Но раздавались и трезвые голоса. Марк Захаров отказался бойкотировать ТВ, проявив не только мудрость художника, но и государственный подход, заботу об интересах телезрителей.
Уже к концу месяца всем стало ясно – бойкот не состоялся. Он с самого начала вылился в политическое 6 действо, политическую акцию, цель которой не в свертывании художественного вещания, а в том, чтобы свалить с ключевого поста «консерватора Кравченко». Ну а если это так, отлегло от сердца.
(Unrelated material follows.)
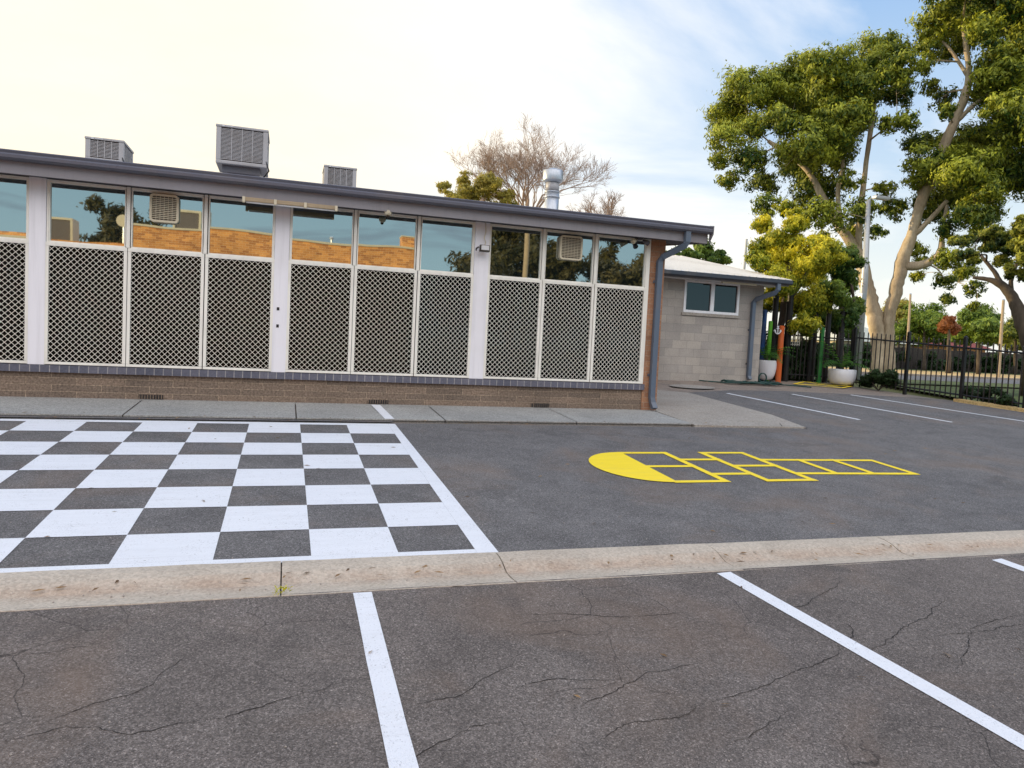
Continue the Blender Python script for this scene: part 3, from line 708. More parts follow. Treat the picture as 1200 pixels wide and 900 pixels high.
# downpipe at the corner
dp = thing('downpipe', 'slate blue square downpipe on the salmon brick corner pillar', 'downpipe', (5.82, WY-.07, .72))
def sqpipe(mb, pts, w_, d_):
    o = len(mb.v)
    for i, p in enumerate(pts):
        a = Vector(pts[max(i-1, 0)]); b = Vector(pts[min(i+1, len(pts)-1)]); d = (b-a).normalized()
        sx = Vector((1, 0, 0)) if abs(d.x) < .2 else (Vector((0, 1, 0)).cross(d)).normalized()
        if sx.x < 0: sx = -sx
        sy = sx.cross(d).normalized(); 
        if sy.y < 0: sy = -sy
        P0 = Vector(p)
        for ux, uy in ((-1, -1), (1, -1), (1, 1), (-1, 1)): mb.v.append(tuple(P0+sx*ux*w_/2+sy*uy*d_/2))
    for i in range(len(pts)-1):
        for k in range(4): mb.f.append((o+i*4+k, o+i*4+(k+1) % 4, o+i*4+4+(k+1) % 4, o+i*4+4+k))
    mb.f.append((o+3, o+2, o+1, o)); e_ = o+(len(pts)-1)*4; mb.f.append((e_, e_+1, e_+2, e_+3)); return mb
dpm = MB(); PY = WY-.062
sqpipe(dpm, [(6.10, FY-.055, 3.66), (6.10, FY-.055, 3.50), (6.085, FY-.03, 3.44), (5.84, WY-.11, 3.265), (5.815, PY, 3.19), (5.815, PY, 2.0), (5.815, PY, .95), (5.83, PY-.015, .86), (5.845, PY-.06, .77)], .088, .075)
obj('pipe', dpm, 'pipe', dp)
for z in (2.86, 1.32):
    obj('bracket', MB().box(5.738, 5.892, WY-.03, WY-.008, z-.02, z+.02, .004), 'gutter', dp)
for z in (3.49, 3.24): pass

# under-eave batten light, flood light, sensor, corner fixture
bl = thing('batten_light', 'long cream fluorescent batten light fixed under the front eave', 'light fitting', (.02, FY+.01, 3.50))
obj('housing', MB().box(-.585, .625, FY-.035, FY+.035, 3.452, 3.505, .008), 'timber', bl)
tb_ = MB().tube([(-.56, FY-.01, 3.442), (.60, FY-.01, 3.442)], .013, 10); obj('tube', tb_, 'lens', bl, smooth=True)
for x in (-.59, -.19, .20, .61): obj('clip', MB().box(x-.018, x+.018, FY-.045, FY+.02, 3.435, 3.508, .005), 'cream', bl)
fl = thing('flood_light', 'small black flood light on the white post under a hanging wire', 'light fitting', (2.82, WY-.05, 3.14))
obj('housing', MB().box(2.735, 2.885, WY-.19, WY-.12, 3.085, 3.185, .01), 'blackp', fl)
obj('lens', MB().box(2.75, 2.87, WY-.197, WY-.191, 3.108, 3.176, .002), 'lens', fl)
obj('bracket', MB().box(2.79, 2.83, WY-.12, WY-.031, 3.12, 3.16).tube([(2.72, WY-.15, 3.15), (2.69, WY-.12, 3.13), (2.70, WY-.08, 3.11)], .012, 6), 'blackp', fl)
obj('wire', MB().tube([(2.84, WY-.04, 3.55), (2.845, WY-.045, 3.4), (2.825, WY-.045, 3.30), (2.85, WY-.05, 3.25), (2.83, WY-.08, 3.18)], .006, 6), 'cream', fl, smooth=True)
ss = thing('motion_sensor', 'round cream motion sensor under the front eave', 'sensor', (1.33, FY+.05, 3.50))
obj('body', MB().lathe([(.052, .03), (.055, .0), (.045, -.03), (.02, -.05)], (1.33, FY+.05, 3.50), 18), 'cream', ss, smooth=True)
obj('lens', MB().lathe([(.026, 0), (.022, -.02), (.008, -.03)], (1.33, FY+.02, 3.455), 12), 'soil', ss, smooth=True)
cf = thing('corner_spotlight', 'twin lamp fixture under the eave by the brick corner', 'light fitting', (5.38, WY-.10, 3.47))
obj('base', MB().box(5.34, 5.44, WY-.16, WY-.05, 3.50, 3.548, .01), 'soffit', cf)
obj('lamp', MB().tube([(5.33, WY-.13, 3.49), (5.24, WY-.2, 3.45)], [.025, .045], 12), 'cream', cf, smooth=True)
obj('lamp', MB().tube([(5.45, WY-.13, 3.49), (5.52, WY-.2, 3.44)], [.025, .045], 12), 'soffit', cf, smooth=True)

# window vents (cream grilles set in the upper panes)
def window_vent(x0, x1, z0, z1, label):
    t = thing('window_vent', label, 'vent', ((x0+x1)/2, WY-.02, z0), 'cream vents in the upper windows')
    fr = MB(); c = .045; y0, y1 = WY-.055, WY+.02
    def rr(a0, a1, b0, b1, r, n=5):
        out = []
        for cx, cz, s0 in ((a1-r, b1-r, 0), (a0+r, b1-r, 1), (a0+r, b0+r, 2), (a1-r, b0+r, 3)):
            for i in range(n+1): an = (s0+i/n)*PI/2; out.append((cx+r*math.cos(an), cz+r*math.sin(an)))
        return out
    A_ = rr(x0, x1, z0, z1, .05); B_ = rr(x0+.028, x1-.028, z0+.028, z1-.028, .03); n = len(A_)
    vs = [(p[0], y0, p[1]) for p in A_]+[(p[0], y0, p[1]) for p in B_]+[(p[0], y1, p[1]) for p in A_]+[(p[0], y0+.02, p[1]) for p in B_]
    fs = []
    for i in range(n):
        j = (i+1) % n; fs += [(i, j, n+j, n+i), (j, i, 2*n+i, 2*n+j), (n+i, n+j, 3*n+j, 3*n+i)]
    fr.add(vs, fs); obj('frame', fr, 'cream', t)
    obj('backing', MB().box(x0+.02, x1-.02, y0+.03, y0+.04, z0+.02, z1-.02), 'pad', t)
    sl2 = MB(); n = 13
    for i in range(1, n): z = z0+.03+(z1-z0-.06)*i/n; sl2.box(x0+.028, x1-.028, y0+.004, y0+.028, z-.0042, z+.0042)
    for i in range(1, 6): x = x0+.03+(x1-x0-.06)*i/6; sl2.box(x-.003, x+.003, y0+.001, y0+.0038, z0+.03, z1-.03)
    obj('louvre', sl2, 'cream', t)
window_vent(-1.775, -1.42, 3.115, 3.485, 'cream louvred vent in the second pane of the left full bay')
window_vent(4.06, 4.44, 3.09, 3.465, 'cream louvred vent in the pane near the brick corner')

# roof coolers
def cooler(x0, x1, y0, y1, z0, z1, label, skirt=.12, slats=11, dropz=None):
    t = thing('evaporative_cooler', label, 'air cooler', ((x0+x1)/2, (y0+y1)/2, z0-.2), 'grey evaporative coolers on the roof')
    b = MB(); fw = .075; d = .03
    b.box(x0, x1, y0, y1, z1-.035, z1, .012); b.box(x0+.01, x1-.01, y0+.01, y1-.01, z0, z0+.05, .01)
    for x in (x0+.01, x1-.01-fw):
        for y in (y0+.01, y1-.01-fw): b.box(x, x+fw, y, y+fw, z0+.052, z1-.037, .008)
    obj('casing', b, 'cooler', t)
    pd = MB().box(x0+.055, x1-.055, y0+.05, y1-.05, z0+.06, z1-.04)
    obj('pad', pd, 'pad', t)
    s2 = MB()
    for i in range(slats*2):
        z = z0+.075+(z1-z0-.135)*i/(slats*2-1)
        s2.box(x0+.087, x1-.087, y0+.018, y0+.032, z-.005, z+.005); s2.box(x0+.018, x0+.032, y0+.087, y1-.087, z-.005, z+.005); s2.box(x1-.032, x1-.018, y0+.087, y1-.087, z-.005, z+.005)
    for i in (1, 2, 3):
        x = x0+.087+(x1-x0-.174)*i/4; s2.box(x-.006, x+.006, y0+.014, y0+.0175, z0+.06, z1-.04)
    obj('louvre', s2, 'cooler', t)
    # duct skirt and roof dropper
    k = MB().box(x0+.10, x1-.12, y0+.12, y1-.12, z0-skirt, z0-.002, .01)
    k.box(x0+.2, x1-.22, y0+.22, y1-.22, (dropz if dropz else z0-.5), z0-skirt-.002)
    obj('duct', k, 'gutter', t)
    c = MB().tube([(x1-.03, y0+.02, z0+.1), (x1+.02, y0-.0, z0-.05), (x1-.06, y0+.03, z0-.16), (x1-.1, y0+.1, z0-.25)], .012, 6)
    obj('cable', c, 'black', t, smooth=True)
    obj('badge', MB().box(x0+.10, x0+.135, y0-.004, y0+.009, z1-.03, z1-.012).box(x0+.15, x0+.27, y0-.004, y0+.009, z1-.025, z1-.016), 'lens', t)
    return t
cooler(-3.20, -2.62, 13.3, 14.1, 4.36, 4.735, 'leftmost and smallest-looking grey roof cooler beside the sky glow', slats=6, dropz=3.9)
cooler(-1.185, -.37, 12.7, 13.5, 4.43, 5.045, 'largest grey roof cooler standing up on its duct', slats=12, dropz=3.9)
cooler(.60, 1.235, 14.5, 15.2, 4.52, 4.995, 'rightmost grey roof cooler half hidden behind the gutter', slats=8, dropz=4.0)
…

Что значит моя личная судьба, если на карту поставлена судьба Союза, судьба великой державы, судьба моего народа?
Что бойкот проваливается, причем с треском, подтвердила организованная 28 марта в Союзе кинематографистов СССР пресс-конференция, посвященная, как было объявлено, «продолжающемуся бойкоту ЦТ» и приуроченная к проведению референдума о судьбе Советского Союза. Она скорее носила характер некоего митинга. В тот же день, кстати, «демороссы» назначили свой официальный митинг. Так что регламент выступлений на пресс-конференции был чрезвычайно жесткий, а журналисты, созванные на нее, так и не получили ответа на заготовленные вопросы.